======== DATASET ENTRIES
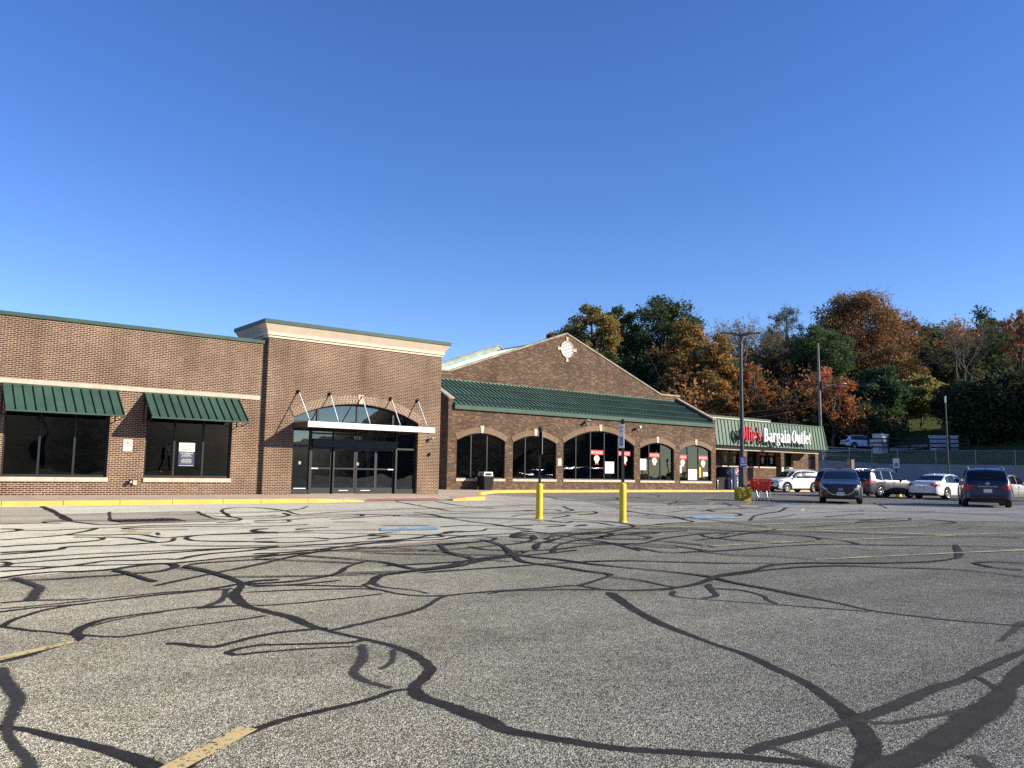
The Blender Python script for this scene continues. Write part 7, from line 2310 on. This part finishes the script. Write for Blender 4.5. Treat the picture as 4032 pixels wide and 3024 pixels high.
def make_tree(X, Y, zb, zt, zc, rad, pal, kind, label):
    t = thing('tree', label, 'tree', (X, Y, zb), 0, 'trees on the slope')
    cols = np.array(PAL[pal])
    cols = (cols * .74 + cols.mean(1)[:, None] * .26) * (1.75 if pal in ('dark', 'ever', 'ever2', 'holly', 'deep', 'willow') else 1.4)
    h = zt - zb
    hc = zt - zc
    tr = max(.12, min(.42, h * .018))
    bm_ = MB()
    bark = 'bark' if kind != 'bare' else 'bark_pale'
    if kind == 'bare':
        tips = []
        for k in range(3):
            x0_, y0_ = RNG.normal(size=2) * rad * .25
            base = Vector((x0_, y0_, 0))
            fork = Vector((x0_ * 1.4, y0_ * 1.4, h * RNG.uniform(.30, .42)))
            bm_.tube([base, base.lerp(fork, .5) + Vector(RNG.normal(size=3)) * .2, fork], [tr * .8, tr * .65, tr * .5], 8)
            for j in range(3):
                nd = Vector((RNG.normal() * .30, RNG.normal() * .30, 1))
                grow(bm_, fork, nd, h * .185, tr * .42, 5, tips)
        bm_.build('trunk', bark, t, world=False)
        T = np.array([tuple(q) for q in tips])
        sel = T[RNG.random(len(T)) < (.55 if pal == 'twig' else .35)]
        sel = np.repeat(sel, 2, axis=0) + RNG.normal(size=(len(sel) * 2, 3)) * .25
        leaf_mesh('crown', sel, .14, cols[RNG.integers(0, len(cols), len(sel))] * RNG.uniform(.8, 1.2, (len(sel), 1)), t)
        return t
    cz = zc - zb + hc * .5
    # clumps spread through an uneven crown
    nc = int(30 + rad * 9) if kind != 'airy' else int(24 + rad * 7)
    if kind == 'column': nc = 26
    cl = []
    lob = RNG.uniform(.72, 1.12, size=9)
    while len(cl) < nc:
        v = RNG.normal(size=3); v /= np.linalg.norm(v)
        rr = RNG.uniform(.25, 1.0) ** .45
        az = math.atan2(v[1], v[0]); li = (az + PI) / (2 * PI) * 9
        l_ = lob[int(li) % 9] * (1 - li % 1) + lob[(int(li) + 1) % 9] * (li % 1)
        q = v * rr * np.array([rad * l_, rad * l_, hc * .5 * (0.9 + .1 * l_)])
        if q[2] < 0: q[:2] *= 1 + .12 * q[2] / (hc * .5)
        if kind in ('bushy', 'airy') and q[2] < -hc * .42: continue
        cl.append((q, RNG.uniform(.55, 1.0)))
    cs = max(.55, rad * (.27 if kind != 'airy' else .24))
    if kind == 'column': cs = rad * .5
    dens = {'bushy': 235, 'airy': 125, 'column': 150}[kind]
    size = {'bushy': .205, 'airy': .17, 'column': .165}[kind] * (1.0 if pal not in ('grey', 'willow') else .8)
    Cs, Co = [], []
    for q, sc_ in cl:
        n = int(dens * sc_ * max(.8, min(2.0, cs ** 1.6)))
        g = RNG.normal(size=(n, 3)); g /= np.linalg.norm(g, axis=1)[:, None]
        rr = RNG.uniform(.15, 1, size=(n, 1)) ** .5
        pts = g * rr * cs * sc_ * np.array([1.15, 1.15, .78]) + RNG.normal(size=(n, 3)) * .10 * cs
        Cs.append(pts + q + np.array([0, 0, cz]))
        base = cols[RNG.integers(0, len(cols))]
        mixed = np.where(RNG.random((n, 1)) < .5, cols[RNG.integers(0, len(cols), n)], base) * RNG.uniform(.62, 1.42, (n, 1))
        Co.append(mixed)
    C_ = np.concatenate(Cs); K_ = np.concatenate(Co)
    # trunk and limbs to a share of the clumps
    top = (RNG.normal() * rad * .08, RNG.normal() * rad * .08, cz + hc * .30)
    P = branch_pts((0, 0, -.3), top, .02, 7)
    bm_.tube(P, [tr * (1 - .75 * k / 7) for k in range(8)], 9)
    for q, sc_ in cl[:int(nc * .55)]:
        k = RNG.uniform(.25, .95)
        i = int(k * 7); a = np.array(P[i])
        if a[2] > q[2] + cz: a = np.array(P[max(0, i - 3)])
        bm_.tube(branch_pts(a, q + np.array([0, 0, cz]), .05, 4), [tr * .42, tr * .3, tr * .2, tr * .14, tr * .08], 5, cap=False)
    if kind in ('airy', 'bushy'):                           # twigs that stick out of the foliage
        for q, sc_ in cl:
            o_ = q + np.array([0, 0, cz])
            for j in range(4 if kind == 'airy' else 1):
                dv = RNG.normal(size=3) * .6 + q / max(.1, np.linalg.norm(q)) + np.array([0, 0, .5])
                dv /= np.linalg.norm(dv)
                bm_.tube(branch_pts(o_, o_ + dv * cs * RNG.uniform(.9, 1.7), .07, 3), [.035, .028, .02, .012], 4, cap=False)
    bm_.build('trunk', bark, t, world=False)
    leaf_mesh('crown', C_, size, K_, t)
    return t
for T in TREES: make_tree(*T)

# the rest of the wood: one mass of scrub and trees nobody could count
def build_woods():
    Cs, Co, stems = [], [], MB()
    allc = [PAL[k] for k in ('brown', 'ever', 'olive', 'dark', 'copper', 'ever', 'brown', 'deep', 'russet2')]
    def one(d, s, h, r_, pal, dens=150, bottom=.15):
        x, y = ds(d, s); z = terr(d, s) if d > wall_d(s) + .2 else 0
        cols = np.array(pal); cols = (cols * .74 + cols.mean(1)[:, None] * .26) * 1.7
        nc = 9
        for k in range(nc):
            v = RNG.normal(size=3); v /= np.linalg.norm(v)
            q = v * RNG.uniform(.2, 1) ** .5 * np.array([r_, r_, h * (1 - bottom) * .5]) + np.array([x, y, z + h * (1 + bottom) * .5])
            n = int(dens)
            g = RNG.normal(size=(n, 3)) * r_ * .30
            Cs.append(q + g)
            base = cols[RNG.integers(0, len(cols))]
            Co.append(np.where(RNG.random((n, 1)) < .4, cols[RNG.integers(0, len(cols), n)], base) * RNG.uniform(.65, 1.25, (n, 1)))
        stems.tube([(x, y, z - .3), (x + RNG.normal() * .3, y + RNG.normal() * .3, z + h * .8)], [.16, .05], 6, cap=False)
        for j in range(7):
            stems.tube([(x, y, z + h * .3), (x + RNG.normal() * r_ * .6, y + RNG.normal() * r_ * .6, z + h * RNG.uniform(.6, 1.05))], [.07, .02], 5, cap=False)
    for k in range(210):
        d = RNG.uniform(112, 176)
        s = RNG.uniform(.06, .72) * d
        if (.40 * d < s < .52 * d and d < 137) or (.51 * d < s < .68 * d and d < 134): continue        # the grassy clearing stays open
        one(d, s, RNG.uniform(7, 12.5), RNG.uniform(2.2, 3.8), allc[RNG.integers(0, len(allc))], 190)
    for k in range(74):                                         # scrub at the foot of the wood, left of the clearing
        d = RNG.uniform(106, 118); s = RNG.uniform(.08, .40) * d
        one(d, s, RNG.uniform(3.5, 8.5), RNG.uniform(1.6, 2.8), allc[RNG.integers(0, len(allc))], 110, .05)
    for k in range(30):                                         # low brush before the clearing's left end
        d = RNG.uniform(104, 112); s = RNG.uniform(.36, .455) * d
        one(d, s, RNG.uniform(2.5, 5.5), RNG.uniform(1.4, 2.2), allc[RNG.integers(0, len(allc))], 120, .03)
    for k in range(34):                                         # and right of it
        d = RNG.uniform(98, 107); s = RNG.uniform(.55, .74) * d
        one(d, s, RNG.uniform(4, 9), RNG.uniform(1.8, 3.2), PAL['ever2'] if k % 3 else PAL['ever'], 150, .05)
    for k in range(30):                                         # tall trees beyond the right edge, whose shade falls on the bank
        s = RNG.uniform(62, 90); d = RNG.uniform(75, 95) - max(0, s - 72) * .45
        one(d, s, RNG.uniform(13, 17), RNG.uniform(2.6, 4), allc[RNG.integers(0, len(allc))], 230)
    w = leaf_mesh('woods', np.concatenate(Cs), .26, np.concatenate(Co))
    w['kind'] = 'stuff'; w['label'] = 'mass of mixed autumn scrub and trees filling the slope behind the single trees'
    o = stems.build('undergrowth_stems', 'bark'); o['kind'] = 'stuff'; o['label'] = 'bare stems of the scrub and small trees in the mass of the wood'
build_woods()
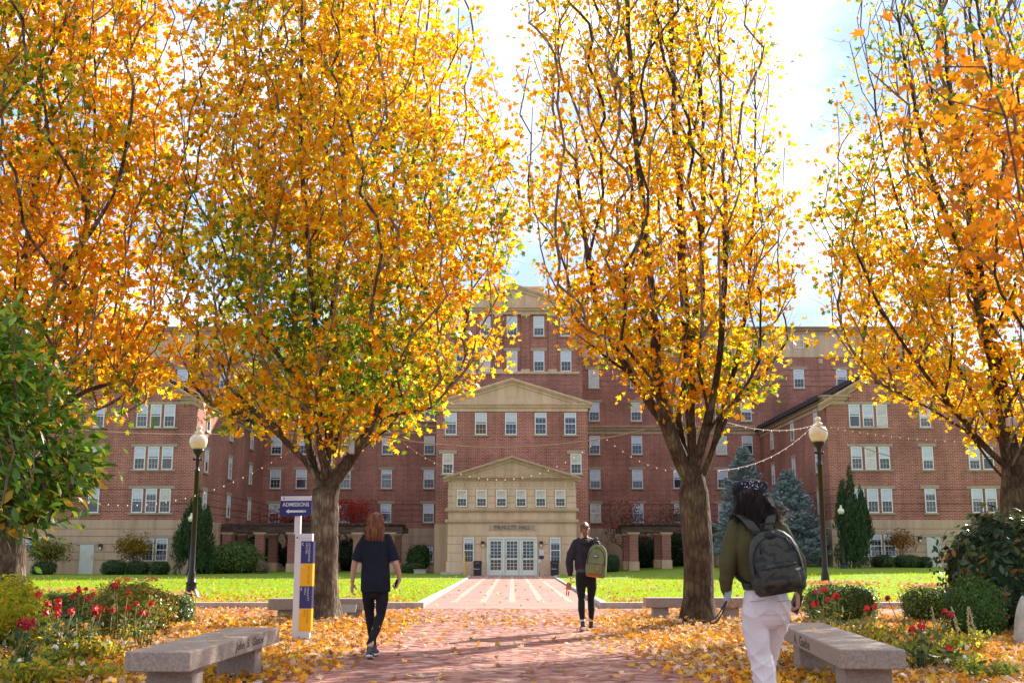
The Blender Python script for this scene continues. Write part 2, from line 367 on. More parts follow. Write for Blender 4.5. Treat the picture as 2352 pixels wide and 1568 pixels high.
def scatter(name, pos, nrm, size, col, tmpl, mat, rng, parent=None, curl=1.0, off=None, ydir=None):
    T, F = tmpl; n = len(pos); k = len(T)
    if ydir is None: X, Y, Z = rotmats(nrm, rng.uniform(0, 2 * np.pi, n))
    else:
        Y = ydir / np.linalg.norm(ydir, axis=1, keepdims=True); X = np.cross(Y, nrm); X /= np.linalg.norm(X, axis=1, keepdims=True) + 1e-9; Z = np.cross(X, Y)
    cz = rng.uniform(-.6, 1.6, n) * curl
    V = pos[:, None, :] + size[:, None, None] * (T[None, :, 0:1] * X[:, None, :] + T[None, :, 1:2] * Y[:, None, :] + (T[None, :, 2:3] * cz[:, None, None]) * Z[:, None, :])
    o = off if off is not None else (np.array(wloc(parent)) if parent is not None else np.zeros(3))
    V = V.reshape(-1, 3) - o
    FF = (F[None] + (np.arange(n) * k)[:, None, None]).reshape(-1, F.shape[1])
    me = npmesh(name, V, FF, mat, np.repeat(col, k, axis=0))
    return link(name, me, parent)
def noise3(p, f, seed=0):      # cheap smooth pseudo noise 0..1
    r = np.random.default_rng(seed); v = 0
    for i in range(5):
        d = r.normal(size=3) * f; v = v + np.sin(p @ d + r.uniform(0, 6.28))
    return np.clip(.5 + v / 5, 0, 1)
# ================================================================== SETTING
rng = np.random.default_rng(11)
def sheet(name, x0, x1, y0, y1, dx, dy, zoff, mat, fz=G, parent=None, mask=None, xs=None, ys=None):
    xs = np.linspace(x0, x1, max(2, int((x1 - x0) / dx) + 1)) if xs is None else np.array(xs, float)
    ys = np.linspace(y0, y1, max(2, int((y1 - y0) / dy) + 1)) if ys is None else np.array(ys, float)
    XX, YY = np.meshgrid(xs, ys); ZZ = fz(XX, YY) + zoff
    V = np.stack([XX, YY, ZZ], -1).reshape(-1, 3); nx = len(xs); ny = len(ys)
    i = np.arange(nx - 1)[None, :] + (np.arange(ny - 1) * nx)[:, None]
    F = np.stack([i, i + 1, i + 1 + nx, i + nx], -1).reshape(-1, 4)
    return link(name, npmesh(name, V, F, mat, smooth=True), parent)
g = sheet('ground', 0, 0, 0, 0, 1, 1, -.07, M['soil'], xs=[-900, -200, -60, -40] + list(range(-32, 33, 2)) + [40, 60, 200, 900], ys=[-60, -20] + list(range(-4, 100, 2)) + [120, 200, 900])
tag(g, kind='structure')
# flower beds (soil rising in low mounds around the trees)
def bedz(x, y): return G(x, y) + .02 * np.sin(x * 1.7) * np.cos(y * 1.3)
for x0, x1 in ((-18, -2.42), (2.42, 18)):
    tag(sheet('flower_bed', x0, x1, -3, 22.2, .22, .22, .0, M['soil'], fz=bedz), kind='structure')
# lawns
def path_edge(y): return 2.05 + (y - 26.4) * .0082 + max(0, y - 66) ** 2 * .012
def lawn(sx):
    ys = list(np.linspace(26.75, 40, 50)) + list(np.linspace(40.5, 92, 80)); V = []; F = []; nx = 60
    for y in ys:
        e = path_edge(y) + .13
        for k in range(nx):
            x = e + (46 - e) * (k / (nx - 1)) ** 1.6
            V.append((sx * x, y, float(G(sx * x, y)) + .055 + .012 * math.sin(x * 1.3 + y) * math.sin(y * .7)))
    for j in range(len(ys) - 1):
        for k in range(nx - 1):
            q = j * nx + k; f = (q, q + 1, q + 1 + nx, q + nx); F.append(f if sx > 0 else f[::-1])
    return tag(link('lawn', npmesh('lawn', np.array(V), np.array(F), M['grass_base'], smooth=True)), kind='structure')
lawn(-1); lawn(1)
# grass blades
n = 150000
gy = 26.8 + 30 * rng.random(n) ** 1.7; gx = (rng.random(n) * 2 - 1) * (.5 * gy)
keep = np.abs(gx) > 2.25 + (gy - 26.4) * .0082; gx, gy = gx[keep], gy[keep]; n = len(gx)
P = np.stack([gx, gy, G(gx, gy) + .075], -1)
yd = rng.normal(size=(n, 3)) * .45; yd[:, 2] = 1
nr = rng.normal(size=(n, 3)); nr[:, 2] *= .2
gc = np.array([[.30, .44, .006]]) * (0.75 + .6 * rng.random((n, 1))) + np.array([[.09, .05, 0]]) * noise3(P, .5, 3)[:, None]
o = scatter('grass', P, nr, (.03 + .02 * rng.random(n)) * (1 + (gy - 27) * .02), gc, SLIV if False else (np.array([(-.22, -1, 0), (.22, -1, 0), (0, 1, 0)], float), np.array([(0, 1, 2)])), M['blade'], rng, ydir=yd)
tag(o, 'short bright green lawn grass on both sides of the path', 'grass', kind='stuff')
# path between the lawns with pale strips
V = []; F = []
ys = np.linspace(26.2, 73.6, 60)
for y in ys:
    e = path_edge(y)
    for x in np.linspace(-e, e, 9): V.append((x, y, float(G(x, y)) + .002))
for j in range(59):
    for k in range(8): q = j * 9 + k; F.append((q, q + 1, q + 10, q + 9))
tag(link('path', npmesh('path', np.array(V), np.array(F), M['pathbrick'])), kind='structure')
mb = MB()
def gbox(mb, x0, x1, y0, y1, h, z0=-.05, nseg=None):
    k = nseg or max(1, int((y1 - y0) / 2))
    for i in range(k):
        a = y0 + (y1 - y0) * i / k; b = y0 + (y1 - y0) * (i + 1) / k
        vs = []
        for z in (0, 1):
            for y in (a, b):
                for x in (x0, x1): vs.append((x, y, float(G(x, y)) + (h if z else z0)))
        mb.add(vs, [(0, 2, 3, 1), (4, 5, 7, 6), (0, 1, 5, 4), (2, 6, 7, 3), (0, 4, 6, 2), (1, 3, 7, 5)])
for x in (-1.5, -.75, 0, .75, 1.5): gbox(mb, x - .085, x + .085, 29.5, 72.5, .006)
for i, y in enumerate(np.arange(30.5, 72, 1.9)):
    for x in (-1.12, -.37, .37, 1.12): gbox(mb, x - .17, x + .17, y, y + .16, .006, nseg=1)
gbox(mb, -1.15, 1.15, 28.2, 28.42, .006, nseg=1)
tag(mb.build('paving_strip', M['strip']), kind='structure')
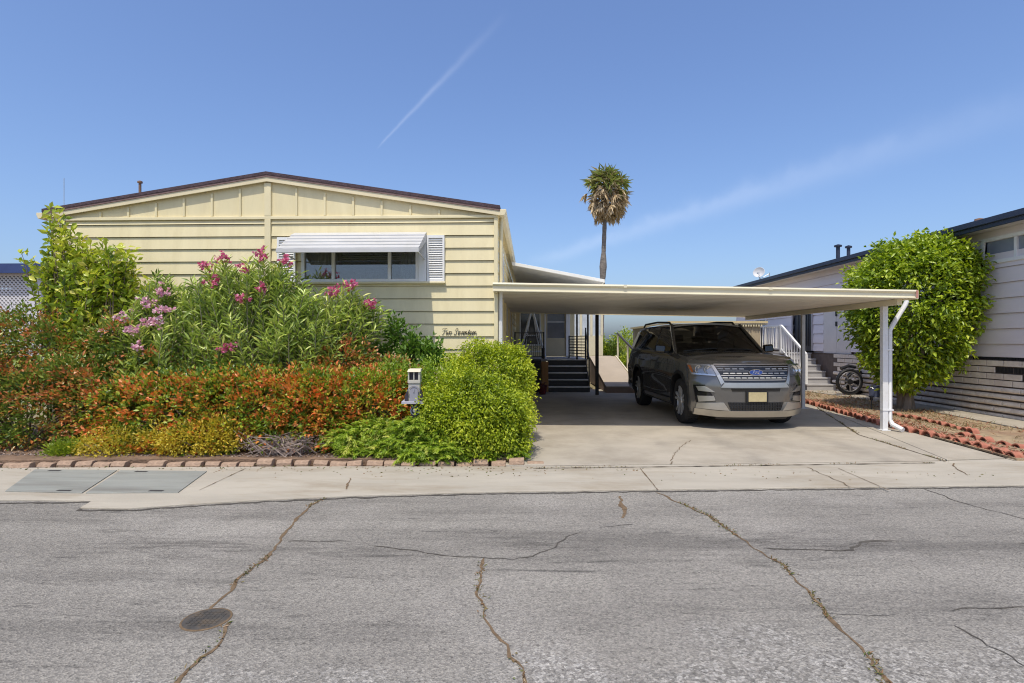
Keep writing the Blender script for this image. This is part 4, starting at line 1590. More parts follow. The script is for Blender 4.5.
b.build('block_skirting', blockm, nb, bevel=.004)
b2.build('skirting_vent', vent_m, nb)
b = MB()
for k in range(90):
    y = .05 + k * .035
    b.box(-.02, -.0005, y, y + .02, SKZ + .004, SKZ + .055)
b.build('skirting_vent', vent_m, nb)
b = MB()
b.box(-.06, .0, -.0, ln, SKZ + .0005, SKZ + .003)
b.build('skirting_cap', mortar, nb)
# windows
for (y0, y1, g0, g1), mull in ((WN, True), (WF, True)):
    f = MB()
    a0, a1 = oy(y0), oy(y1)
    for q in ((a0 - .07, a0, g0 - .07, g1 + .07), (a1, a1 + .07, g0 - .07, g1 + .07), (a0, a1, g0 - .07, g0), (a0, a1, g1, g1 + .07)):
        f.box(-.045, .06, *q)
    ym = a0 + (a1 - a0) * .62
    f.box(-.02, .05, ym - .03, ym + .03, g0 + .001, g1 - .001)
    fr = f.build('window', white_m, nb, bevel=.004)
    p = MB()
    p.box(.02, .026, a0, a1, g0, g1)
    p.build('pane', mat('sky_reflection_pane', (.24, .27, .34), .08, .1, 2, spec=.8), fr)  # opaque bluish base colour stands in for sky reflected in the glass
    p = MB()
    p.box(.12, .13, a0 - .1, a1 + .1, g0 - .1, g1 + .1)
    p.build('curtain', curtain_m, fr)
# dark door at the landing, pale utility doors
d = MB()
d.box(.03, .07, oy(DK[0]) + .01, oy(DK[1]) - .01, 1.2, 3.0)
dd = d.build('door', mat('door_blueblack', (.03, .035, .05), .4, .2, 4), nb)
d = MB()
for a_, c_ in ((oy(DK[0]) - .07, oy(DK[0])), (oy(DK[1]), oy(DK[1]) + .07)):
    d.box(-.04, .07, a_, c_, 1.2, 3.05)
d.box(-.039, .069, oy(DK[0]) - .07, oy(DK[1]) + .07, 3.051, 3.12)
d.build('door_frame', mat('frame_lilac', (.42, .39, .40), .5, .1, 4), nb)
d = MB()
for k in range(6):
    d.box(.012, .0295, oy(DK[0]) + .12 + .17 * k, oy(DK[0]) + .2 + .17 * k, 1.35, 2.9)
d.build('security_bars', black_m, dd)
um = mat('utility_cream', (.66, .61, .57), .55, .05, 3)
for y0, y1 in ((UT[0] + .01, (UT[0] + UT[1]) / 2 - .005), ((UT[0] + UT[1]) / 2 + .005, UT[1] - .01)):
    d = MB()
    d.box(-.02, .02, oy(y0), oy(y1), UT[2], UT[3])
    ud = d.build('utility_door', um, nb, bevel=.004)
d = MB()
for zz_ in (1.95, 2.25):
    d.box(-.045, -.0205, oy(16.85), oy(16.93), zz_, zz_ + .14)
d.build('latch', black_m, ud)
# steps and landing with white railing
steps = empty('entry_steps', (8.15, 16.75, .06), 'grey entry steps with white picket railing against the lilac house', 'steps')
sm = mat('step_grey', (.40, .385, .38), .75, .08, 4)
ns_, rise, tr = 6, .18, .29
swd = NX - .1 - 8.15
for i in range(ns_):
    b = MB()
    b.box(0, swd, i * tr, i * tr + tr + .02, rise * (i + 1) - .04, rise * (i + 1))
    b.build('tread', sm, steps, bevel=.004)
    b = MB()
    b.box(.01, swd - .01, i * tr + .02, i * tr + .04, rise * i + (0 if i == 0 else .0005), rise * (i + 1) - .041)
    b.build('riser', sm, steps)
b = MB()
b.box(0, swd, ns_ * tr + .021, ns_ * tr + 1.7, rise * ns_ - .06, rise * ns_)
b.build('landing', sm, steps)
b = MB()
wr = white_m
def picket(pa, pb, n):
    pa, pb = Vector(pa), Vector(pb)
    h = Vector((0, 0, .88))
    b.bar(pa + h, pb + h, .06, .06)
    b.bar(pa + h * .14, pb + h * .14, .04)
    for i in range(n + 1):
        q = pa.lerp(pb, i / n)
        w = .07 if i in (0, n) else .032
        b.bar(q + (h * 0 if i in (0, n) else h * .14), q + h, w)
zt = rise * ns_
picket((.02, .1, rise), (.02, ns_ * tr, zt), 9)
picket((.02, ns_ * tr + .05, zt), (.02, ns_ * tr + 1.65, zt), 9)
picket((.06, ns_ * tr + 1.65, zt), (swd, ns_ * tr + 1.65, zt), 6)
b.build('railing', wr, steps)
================
:: WHAT TO PRODUCE ::
Report how many lines above hold the string "More", giving nothing but the number.

:: THE REPLY ::
2